Justice for Cecil – and Biddy and Lamby and …

    Justice For Cecil

    You’d have to have been living under a rock to have missed the furore over the killing of Cecil, the Zimbabwean lion last week. In case you were, here are the details: For the sum of $50,000 (about R633,000) Cecil, the much loved Zimbabwean lion, was lured out of his protected habitat, shot with a bow and arrow, hunted for 40 hours and then killed with a gun by a “trophy hunter” with deep pockets who likes to mount large, dead things on his wall.

    Walter Palmer, the man behind the gun, has gone into hiding in the wake of the uproar and donations have been flooding in for the Oxford University conservation project that Cecil was part of.

    But in an editorial, The Guardian newspaper points out one of the problems with the global outrage.

    Cecil’s free-range existence was circumscribed by the limitations of the park – about 14,650 sq km. The average factory chicken is afforded the living space roughly equivalent to a piece of A4 paper.
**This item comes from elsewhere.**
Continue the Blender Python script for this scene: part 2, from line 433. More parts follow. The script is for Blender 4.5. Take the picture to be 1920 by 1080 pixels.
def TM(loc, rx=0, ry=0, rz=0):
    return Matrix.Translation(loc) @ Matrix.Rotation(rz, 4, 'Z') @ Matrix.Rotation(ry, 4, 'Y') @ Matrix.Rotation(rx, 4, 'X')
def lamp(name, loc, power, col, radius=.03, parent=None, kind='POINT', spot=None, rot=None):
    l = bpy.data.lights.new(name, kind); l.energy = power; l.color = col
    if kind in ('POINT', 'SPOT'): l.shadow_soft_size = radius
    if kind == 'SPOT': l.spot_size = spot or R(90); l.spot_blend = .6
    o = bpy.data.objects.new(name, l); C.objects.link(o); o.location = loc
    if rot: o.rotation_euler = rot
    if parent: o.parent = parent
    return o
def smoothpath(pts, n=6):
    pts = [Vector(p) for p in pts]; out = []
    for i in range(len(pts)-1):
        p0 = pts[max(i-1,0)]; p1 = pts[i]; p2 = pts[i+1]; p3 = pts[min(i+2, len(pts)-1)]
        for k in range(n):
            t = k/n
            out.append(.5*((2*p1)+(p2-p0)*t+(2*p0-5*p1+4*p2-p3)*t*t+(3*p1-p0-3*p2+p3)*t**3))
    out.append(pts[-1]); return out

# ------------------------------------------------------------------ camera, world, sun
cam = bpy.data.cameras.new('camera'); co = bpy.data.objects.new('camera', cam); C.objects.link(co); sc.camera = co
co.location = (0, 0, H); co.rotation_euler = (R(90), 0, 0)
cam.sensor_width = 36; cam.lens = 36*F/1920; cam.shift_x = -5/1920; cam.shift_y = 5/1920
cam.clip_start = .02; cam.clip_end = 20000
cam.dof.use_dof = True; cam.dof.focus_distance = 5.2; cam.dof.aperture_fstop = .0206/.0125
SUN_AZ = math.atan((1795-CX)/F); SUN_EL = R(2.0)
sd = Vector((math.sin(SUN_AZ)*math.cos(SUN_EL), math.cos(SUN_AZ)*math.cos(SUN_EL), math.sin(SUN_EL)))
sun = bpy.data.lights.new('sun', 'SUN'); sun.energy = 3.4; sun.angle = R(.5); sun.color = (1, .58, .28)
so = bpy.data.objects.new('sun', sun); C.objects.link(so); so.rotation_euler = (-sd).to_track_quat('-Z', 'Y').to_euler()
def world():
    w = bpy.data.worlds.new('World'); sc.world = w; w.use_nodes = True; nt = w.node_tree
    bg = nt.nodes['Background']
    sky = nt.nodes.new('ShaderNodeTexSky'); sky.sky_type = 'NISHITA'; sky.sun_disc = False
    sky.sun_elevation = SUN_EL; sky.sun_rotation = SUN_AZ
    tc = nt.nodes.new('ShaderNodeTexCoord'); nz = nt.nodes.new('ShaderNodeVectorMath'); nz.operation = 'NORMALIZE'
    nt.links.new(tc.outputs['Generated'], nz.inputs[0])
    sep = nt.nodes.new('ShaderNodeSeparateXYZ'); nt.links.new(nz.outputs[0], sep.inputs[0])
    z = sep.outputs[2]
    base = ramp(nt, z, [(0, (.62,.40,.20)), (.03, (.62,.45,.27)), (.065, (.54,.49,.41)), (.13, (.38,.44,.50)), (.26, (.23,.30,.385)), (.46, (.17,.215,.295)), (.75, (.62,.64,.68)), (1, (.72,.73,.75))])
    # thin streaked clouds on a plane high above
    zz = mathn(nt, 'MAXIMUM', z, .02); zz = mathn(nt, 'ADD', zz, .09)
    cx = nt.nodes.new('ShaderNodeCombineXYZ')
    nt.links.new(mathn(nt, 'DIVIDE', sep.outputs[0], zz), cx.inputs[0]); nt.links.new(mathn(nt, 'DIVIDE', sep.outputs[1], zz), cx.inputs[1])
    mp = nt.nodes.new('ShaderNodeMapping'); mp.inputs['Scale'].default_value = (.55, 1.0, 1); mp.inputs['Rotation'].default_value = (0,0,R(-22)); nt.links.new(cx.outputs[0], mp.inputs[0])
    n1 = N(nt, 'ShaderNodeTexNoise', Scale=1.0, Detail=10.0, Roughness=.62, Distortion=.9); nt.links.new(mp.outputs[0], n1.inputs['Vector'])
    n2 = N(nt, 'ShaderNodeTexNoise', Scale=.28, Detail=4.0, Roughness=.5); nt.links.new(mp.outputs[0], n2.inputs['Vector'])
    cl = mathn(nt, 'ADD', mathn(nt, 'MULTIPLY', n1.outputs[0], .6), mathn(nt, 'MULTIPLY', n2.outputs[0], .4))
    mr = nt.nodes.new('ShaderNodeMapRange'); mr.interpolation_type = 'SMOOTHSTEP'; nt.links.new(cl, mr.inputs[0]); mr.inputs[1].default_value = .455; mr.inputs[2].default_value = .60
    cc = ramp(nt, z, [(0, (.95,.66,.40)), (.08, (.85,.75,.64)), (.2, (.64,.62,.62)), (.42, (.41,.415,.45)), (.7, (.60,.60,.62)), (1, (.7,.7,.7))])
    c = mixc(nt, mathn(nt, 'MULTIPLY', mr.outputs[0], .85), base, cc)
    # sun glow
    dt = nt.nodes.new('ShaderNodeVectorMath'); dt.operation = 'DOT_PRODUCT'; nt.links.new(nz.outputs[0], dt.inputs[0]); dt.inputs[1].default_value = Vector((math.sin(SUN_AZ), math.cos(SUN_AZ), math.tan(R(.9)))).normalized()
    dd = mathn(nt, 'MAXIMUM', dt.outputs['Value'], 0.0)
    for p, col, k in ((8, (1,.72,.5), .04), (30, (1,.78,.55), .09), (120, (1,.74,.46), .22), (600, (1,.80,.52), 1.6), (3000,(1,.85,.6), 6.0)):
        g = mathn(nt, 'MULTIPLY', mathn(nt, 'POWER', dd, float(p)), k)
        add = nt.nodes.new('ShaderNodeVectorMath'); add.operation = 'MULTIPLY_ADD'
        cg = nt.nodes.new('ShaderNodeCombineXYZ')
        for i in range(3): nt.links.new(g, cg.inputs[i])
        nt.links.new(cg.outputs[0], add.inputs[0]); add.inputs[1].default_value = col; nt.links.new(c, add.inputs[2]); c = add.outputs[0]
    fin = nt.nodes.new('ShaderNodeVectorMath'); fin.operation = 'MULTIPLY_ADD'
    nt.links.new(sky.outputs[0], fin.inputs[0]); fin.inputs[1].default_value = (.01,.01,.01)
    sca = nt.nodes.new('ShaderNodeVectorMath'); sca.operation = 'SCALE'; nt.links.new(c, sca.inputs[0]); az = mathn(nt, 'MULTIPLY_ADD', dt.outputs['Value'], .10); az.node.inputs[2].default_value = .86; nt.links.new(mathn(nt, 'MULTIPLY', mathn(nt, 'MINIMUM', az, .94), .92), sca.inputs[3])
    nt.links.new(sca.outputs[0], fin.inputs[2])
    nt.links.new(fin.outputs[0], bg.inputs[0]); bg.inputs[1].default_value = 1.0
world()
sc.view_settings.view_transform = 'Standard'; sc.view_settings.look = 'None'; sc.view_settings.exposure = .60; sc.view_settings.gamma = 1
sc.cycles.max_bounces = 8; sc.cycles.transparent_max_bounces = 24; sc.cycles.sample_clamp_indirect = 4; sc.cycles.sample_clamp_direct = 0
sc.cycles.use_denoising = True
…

And they live for about six weeks, in vast filthy sheds full of their own excrement, and without any experience of sun or fresh air.

    “So is the Cecil furore just a bit of western sentimentality from those who can hum The Circle of Life, but who have no real appreciation of what it means?” they ask.

    Meanwhile, Salon magazine pointed out that while we were all tweeting about Cecil, one of the world’s five remaining northern white rhinos died, five endangered elephants were killed poached, and environmental groups warned that global population of tigers is at an all-time low.

    If we feel strongly about the ethical treatment of animals, we shouldn’t let our anger die down as soon as the news around Cecil and Palmer does.